Severino presidiu a sessão por alguns minutos durante os quais interpretou equivocadamente um acordo feito entre os líderes para encerrar a discussão e dar início logo à votação.
Pelo tom dos primeiros acordes, o PFL, partido de Nonô, poderá ter sido o feliz ganhador do controle do plenário da Câmara, mas isso só com o tempo poderá ser conferido.
De certeza, só a evidência de que Severino não tem força nem influência suficientes para imprimir seu padrão parlamentar ao restante do colegiado.
Os líderes agora estão preocupados em estabelecer uma agenda de trabalho a fim de não perder a oportunidade de levar a Câmara para longe da areia movediça que ameaçava engolir a instituição 20 dias atrás.
Mas não é ruim um presidente da Câmara sem liderança nem sustentação na maioria?

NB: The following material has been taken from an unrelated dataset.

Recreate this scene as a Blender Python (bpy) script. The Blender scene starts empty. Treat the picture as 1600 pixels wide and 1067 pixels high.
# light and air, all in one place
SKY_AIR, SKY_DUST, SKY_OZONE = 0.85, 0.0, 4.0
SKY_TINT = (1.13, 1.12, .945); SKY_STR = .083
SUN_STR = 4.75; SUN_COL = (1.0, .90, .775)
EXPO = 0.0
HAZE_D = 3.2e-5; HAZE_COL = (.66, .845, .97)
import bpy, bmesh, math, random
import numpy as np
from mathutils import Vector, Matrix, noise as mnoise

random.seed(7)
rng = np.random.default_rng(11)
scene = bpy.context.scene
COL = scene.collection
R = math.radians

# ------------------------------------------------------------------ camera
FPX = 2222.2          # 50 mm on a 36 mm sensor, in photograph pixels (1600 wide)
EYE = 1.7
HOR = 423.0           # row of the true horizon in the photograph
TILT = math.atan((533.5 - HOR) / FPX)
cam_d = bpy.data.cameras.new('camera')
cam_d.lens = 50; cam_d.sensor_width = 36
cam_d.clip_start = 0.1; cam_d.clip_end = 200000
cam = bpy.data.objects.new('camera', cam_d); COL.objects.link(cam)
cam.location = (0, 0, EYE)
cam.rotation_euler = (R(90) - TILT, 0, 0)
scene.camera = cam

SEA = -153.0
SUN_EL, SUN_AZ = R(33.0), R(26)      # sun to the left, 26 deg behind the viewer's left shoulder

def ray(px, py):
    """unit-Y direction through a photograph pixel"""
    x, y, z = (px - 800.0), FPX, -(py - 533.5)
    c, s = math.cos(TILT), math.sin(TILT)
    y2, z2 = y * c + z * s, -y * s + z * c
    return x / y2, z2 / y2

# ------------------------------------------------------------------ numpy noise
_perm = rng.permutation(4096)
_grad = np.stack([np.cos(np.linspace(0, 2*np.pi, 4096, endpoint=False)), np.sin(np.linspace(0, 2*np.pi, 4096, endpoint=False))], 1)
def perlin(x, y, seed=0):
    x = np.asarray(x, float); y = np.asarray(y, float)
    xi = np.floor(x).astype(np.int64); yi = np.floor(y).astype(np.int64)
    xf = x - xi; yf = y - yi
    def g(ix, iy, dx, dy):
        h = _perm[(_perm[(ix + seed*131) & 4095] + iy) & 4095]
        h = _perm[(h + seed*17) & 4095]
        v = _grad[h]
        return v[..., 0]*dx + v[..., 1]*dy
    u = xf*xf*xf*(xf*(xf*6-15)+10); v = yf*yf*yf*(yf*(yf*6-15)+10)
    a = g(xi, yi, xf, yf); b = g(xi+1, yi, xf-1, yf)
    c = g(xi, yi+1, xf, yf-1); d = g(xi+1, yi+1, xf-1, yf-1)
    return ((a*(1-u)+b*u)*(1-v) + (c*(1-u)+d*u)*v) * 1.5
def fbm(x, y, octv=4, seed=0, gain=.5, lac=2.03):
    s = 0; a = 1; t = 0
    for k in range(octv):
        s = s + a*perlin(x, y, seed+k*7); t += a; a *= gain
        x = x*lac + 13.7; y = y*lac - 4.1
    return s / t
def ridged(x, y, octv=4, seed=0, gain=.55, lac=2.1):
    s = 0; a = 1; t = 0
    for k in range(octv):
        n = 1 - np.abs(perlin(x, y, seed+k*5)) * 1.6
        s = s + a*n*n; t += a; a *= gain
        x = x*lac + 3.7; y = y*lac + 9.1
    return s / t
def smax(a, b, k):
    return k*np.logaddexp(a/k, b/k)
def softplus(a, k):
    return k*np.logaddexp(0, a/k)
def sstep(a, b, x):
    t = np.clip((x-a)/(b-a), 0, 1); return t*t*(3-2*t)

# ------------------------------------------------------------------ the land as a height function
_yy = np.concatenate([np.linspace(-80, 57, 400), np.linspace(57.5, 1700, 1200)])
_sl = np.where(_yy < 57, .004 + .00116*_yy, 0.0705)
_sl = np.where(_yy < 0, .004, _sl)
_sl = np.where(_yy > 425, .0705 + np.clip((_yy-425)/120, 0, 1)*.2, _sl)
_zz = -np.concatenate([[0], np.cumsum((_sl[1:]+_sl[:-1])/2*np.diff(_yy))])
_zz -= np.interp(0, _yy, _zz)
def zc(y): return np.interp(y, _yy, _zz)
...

“Depende. Pior seria se ele tivesse conseguido impor a sua visão”, diz José Carlos Aleluia.
Valerá o escrito
Vozes da experiência aconselham o presidente da Câmara a não dar ouvidos a seus aliados mais vorazes – no tocante ao jogo de pressão para obtenção de vantagens – e “baixar a bola” do caso da representação do PSDB contra o presidente Luiz Inácio da Silva por causa de acusações sobre corrupção no BNDES.
Todo o esforço é no sentido de Severino só decidir a respeito do pedido de processo depois de o Supremo Tribunal Federal se pronunciar sobre o assunto. E o STF fará isso logo que a Advocacia-Geral da União mandar, por escrito, as explicações do presidente.
A aposta geral é numa solução favorável ao Planalto. Assim como a carta de suposta retratação que o New York Times mandou para Lula serviu de pretexto para ele rever a decisão de cancelar o visto de Larry Rother, a mensagem presidencial à Justiça servirá para encerrar o caso provocado pelos excessos verbais do presidente.
Para a oposição, o episódio já rendeu o suficiente.
Meia-volta
Os discursos indignados contra o aumento de salários para os parlamentares são produto para consumo externo. Internamente já circula a intenção de retomar o assunto – de uma forma discreta, de preferência através de um subterfúgio qualquer – mais para o fim do ano.
O Congresso não quer deixar o assunto para 2006, ano eleitoral para todos os deputados e um terço do Senado.